I want to construct a function $f$ with the following properties: $f$ has a singularity at $z=1$, and for any $\zeta = e^{2\pi i\frac{a}{b}}$ with $(a,b)=1$, then $$\lim\limits_{x\to1^-}\frac{f(\zeta x)}{f(x)}=\frac{1}{b}$$ E.g. $f(-x)/f(x)\to1/2, f(ix)/f(x)\to1/4$ etc...

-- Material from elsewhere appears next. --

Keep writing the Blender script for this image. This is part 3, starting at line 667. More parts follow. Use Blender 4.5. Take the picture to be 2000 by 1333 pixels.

I think it is likely such a function exists. For instance, let
$$f(z)=\sum\limits_{k=1}^{\infty}\frac{z^k}{1-z^k}$$
Then plotting the graph of $|(f(0.99\exp(2\pi ix))|$ for $0<x<1$ shows
Which appears linear! (linear by denominators, i.e. satisfying my conditions). Yet when I try to compute in individual cases, the ratios $\frac{f(\zeta x)}{f(x)}$, they do not seem to obey my conditions. (Or perhaps a software error. Maple has given me tantrums before). My question is, can anybody find a function satisfying my conditions? If not, any related information would be welcome.
I know deep down, that the growth rate of a function near roots of unity is wholey determined by the size of the denominator in $$\zeta = e^{2\pi i\frac{a}{b}}$$ But I would like to prove it! So any insights I would like to hear.